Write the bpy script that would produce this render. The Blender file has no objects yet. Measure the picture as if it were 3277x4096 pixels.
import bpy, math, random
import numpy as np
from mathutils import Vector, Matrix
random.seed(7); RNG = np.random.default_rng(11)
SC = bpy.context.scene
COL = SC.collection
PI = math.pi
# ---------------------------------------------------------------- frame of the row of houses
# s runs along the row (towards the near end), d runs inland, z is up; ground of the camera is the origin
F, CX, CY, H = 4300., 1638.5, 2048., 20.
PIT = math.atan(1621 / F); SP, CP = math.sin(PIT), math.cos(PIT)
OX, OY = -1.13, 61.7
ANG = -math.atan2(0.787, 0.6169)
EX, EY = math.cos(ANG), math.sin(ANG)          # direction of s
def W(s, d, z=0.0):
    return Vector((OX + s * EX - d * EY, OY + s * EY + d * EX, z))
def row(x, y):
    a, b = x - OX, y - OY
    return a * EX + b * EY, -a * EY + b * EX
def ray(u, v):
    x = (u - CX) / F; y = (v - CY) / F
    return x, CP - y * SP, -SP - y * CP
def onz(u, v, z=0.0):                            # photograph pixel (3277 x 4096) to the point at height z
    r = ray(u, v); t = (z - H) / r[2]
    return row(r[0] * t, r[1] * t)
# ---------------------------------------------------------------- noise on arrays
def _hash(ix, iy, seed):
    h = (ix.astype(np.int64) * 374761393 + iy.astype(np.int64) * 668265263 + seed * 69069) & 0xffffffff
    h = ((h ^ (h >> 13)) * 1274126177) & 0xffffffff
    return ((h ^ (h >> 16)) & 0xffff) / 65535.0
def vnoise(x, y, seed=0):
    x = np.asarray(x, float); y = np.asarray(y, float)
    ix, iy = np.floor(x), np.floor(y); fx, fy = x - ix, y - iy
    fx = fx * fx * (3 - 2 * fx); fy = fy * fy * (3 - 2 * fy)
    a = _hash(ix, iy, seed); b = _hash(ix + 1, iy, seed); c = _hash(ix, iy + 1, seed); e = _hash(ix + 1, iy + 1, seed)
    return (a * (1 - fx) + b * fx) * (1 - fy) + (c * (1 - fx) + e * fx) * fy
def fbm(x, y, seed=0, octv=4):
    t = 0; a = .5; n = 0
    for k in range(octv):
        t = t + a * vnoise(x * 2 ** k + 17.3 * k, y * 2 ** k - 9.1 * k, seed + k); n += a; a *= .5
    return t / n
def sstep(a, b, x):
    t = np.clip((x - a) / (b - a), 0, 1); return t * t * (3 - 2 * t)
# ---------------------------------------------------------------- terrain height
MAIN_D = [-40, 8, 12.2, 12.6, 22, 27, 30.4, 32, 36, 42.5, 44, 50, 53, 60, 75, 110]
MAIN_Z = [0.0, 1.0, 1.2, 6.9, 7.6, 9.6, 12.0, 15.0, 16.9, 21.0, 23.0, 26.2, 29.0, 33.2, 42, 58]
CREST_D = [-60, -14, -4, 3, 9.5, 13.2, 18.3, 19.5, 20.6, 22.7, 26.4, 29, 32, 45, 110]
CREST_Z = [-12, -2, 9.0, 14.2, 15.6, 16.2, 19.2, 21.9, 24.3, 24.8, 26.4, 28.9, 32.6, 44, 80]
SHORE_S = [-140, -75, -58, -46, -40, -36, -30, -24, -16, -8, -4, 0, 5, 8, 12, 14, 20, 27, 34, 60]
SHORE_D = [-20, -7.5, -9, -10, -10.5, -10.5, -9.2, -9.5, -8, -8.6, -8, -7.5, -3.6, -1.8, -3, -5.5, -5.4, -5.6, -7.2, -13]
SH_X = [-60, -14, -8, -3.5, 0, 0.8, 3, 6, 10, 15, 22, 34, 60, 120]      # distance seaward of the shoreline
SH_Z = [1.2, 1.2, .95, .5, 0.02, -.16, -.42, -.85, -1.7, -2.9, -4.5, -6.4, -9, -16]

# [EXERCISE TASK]
Using the listing above, retype each line exactly.

# [FINAL RESULT]
Write the bpy script that would produce this render. The Blender file has no objects yet. Measure the picture as if it were 3277x4096 pixels.
import bpy, math, random
import numpy as np
from mathutils import Vector, Matrix
random.seed(7); RNG = np.random.default_rng(11)
SC = bpy.context.scene
COL = SC.collection
PI = math.pi
# ---------------------------------------------------------------- frame of the row of houses
# s runs along the row (towards the near end), d runs inland, z is up; ground of the camera is the origin
F, CX, CY, H = 4300., 1638.5, 2048., 20.
PIT = math.atan(1621 / F); SP, CP = math.sin(PIT), math.cos(PIT)
OX, OY = -1.13, 61.7
ANG = -math.atan2(0.787, 0.6169)
EX, EY = math.cos(ANG), math.sin(ANG)          # direction of s
def W(s, d, z=0.0):
    return Vector((OX + s * EX - d * EY, OY + s * EY + d * EX, z))
def row(x, y):
    a, b = x - OX, y - OY
    return a * EX + b * EY, -a * EY + b * EX
def ray(u, v):
    x = (u - CX) / F; y = (v - CY) / F
    return x, CP - y * SP, -SP - y * CP
def onz(u, v, z=0.0):                            # photograph pixel (3277 x 4096) to the point at height z
    r = ray(u, v); t = (z - H) / r[2]
    return row(r[0] * t, r[1] * t)
# ---------------------------------------------------------------- noise on arrays
def _hash(ix, iy, seed):
    h = (ix.astype(np.int64) * 374761393 + iy.astype(np.int64) * 668265263 + seed * 69069) & 0xffffffff
    h = ((h ^ (h >> 13)) * 1274126177) & 0xffffffff
    return ((h ^ (h >> 16)) & 0xffff) / 65535.0
def vnoise(x, y, seed=0):
    x = np.asarray(x, float); y = np.asarray(y, float)
    ix, iy = np.floor(x), np.floor(y); fx, fy = x - ix, y - iy
    fx = fx * fx * (3 - 2 * fx); fy = fy * fy * (3 - 2 * fy)
    a = _hash(ix, iy, seed); b = _hash(ix + 1, iy, seed); c = _hash(ix, iy + 1, seed); e = _hash(ix + 1, iy + 1, seed)
    return (a * (1 - fx) + b * fx) * (1 - fy) + (c * (1 - fx) + e * fx) * fy
def fbm(x, y, seed=0, octv=4):
    t = 0; a = .5; n = 0
    for k in range(octv):
        t = t + a * vnoise(x * 2 ** k + 17.3 * k, y * 2 ** k - 9.1 * k, seed + k); n += a; a *= .5
    return t / n
def sstep(a, b, x):
    t = np.clip((x - a) / (b - a), 0, 1); return t * t * (3 - 2 * t)
# ---------------------------------------------------------------- terrain height
MAIN_D = [-40, 8, 12.2, 12.6, 22, 27, 30.4, 32, 36, 42.5, 44, 50, 53, 60, 75, 110]
MAIN_Z = [0.0, 1.0, 1.2, 6.9, 7.6, 9.6, 12.0, 15.0, 16.9, 21.0, 23.0, 26.2, 29.0, 33.2, 42, 58]
CREST_D = [-60, -14, -4, 3, 9.5, 13.2, 18.3, 19.5, 20.6, 22.7, 26.4, 29, 32, 45, 110]
CREST_Z = [-12, -2, 9.0, 14.2, 15.6, 16.2, 19.2, 21.9, 24.3, 24.8, 26.4, 28.9, 32.6, 44, 80]
SHORE_S = [-140, -75, -58, -46, -40, -36, -30, -24, -16, -8, -4, 0, 5, 8, 12, 14, 20, 27, 34, 60]
SHORE_D = [-20, -7.5, -9, -10, -10.5, -10.5, -9.2, -9.5, -8, -8.6, -8, -7.5, -3.6, -1.8, -3, -5.5, -5.4, -5.6, -7.2, -13]
SH_X = [-60, -14, -8, -3.5, 0, 0.8, 3, 6, 10, 15, 22, 34, 60, 120]      # distance seaward of the shoreline
SH_Z = [1.2, 1.2, .95, .5, 0.02, -.16, -.42, -.85, -1.7, -2.9, -4.5, -6.4, -9, -16]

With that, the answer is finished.